The US policy shift has been attributed to Washington's wish to
develop a strategic security relationship with India.

The Clinton administration imposed sanctions on Delhi after its 1998
nuclear bomb tests. The tests confirmed India as a nuclear power and led
Pakistan to follow suit.

But the move, yet to be approved by the US Congress or agreed with
the 40-nation Nuclear Suppliers Group, has been criticised by administration
opponents for circumventing the NPT. Nigel Chamberlain of the independent
British American Security Information Council said the Iranian accusation
appeared justified, given that Tehran had apparently complied so far with
NPT and International Atomic Energy Agency inspection requirements.

"The Iranians do feel they are being singled out unfairly.

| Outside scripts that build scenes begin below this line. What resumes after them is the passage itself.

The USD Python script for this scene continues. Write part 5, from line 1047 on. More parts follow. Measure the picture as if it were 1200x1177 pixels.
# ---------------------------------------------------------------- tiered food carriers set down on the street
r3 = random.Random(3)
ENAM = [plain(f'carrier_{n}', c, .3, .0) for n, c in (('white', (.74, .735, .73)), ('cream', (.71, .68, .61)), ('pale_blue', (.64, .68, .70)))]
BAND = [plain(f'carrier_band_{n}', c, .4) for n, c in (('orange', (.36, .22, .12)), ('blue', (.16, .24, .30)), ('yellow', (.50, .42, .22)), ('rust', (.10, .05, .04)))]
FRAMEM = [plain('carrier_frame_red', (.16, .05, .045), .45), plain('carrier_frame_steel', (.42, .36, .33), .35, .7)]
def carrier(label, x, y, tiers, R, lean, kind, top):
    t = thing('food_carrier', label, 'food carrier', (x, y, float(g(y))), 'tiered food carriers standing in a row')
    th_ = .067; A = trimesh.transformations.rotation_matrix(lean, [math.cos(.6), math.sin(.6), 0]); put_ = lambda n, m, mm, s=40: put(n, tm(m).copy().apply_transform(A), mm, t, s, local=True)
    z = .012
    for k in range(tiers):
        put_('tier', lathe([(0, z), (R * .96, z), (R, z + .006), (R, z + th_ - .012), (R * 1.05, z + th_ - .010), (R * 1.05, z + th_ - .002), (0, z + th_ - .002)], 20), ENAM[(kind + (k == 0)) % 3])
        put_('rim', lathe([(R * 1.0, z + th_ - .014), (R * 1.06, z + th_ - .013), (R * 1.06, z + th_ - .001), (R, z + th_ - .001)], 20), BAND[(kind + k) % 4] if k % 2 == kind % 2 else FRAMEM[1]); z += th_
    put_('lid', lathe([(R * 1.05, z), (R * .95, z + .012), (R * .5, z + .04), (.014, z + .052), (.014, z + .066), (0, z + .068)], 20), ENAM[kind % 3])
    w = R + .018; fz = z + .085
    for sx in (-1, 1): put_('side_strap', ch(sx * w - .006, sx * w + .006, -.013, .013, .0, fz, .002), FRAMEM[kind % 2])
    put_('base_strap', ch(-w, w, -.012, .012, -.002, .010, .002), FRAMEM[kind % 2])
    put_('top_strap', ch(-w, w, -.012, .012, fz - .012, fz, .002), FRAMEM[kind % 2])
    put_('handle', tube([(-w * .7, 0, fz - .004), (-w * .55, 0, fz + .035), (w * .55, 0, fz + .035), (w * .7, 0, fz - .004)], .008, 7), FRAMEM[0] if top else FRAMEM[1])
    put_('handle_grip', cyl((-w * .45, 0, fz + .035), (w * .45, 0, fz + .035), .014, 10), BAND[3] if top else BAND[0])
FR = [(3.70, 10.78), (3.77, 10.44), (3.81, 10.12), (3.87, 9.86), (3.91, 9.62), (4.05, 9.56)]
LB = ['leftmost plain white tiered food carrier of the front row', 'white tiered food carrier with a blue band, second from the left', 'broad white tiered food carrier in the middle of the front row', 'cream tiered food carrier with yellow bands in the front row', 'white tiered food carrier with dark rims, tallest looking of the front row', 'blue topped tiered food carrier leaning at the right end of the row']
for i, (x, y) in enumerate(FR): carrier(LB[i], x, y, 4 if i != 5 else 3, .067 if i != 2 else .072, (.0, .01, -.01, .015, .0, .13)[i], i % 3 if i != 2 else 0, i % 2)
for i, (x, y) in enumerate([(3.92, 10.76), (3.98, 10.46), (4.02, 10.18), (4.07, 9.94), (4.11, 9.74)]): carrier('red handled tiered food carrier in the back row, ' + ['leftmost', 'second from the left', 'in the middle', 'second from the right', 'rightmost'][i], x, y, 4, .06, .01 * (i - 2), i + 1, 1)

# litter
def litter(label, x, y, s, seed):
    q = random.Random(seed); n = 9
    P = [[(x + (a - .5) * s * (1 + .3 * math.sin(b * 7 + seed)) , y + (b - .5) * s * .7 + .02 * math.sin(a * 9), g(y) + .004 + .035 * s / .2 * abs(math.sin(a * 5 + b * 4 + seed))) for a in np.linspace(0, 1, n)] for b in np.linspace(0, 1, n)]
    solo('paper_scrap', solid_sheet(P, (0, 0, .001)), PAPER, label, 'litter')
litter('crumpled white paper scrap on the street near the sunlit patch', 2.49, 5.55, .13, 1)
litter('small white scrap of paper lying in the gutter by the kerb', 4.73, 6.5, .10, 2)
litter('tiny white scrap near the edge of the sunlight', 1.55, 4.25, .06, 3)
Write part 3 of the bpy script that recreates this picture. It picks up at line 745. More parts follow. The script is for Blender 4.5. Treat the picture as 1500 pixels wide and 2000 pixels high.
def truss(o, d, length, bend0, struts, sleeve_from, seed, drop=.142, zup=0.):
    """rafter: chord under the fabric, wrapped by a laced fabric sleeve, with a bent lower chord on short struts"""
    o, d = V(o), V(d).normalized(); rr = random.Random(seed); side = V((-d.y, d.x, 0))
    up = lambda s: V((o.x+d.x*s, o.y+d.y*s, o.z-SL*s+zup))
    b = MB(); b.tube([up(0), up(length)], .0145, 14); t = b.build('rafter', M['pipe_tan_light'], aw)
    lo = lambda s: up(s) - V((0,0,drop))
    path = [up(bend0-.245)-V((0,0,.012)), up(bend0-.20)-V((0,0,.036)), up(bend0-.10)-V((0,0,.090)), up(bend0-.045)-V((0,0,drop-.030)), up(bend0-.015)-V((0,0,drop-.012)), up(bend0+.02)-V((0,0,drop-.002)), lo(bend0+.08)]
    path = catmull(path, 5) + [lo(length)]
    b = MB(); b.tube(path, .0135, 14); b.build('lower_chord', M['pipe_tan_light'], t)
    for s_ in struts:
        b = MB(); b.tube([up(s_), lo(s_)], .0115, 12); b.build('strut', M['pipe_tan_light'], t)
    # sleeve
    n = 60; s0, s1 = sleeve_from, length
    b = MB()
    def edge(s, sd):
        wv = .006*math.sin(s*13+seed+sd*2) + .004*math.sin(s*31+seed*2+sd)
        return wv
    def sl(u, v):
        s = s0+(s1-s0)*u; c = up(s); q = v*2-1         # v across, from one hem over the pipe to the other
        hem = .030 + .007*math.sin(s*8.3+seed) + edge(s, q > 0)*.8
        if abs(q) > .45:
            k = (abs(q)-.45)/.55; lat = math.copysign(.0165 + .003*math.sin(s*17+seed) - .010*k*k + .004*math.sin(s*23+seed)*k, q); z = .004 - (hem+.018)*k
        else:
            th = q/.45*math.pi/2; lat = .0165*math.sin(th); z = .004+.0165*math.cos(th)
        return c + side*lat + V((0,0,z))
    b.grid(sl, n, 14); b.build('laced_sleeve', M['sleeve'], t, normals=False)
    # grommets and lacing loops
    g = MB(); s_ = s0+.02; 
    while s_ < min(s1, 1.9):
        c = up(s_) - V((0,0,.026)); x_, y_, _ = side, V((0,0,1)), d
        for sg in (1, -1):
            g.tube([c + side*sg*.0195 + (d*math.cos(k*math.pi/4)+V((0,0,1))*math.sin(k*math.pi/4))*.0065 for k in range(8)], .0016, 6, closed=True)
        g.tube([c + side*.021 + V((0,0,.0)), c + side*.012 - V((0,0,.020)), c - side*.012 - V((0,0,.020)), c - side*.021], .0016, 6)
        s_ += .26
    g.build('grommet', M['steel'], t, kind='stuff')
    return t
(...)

It is
very difficult to say that there are legal grounds to tell them to stop
doing what they are doing. And India now seems to have benefited by standing
outside the treaty," Mr Chamberlain said.

He said Washington's move was potentially fatal for an NPT regime
already severely weakened by the failure of last May's treaty review
conference, scene of what he called "a running battle" between Iran and the
US, as well as disputes over the failure of acknowledged nuclear weapons
states, such as the US and Britain, to relinquish their arms.

The unveiling of the EU3 plan could coincide with the inauguration
on August 6 of Iran's conservative new president, Mahmoud Ahmadinejad.
Observers have suggested he may take a tougher line than his predecessor,
Mohammad Khatami.

But the senior Iranian official said that while "methods and
tactics" might alter when the new government took office, Tehran's basic
insistence on its legal right to develop its nuclear industry would not
change.

"People are getting impatient," the official said. "We have said
repeatedly that we are ready to give guarantees to the EU3 and IAEA that we
are not diverting from our peaceful nuclear activity."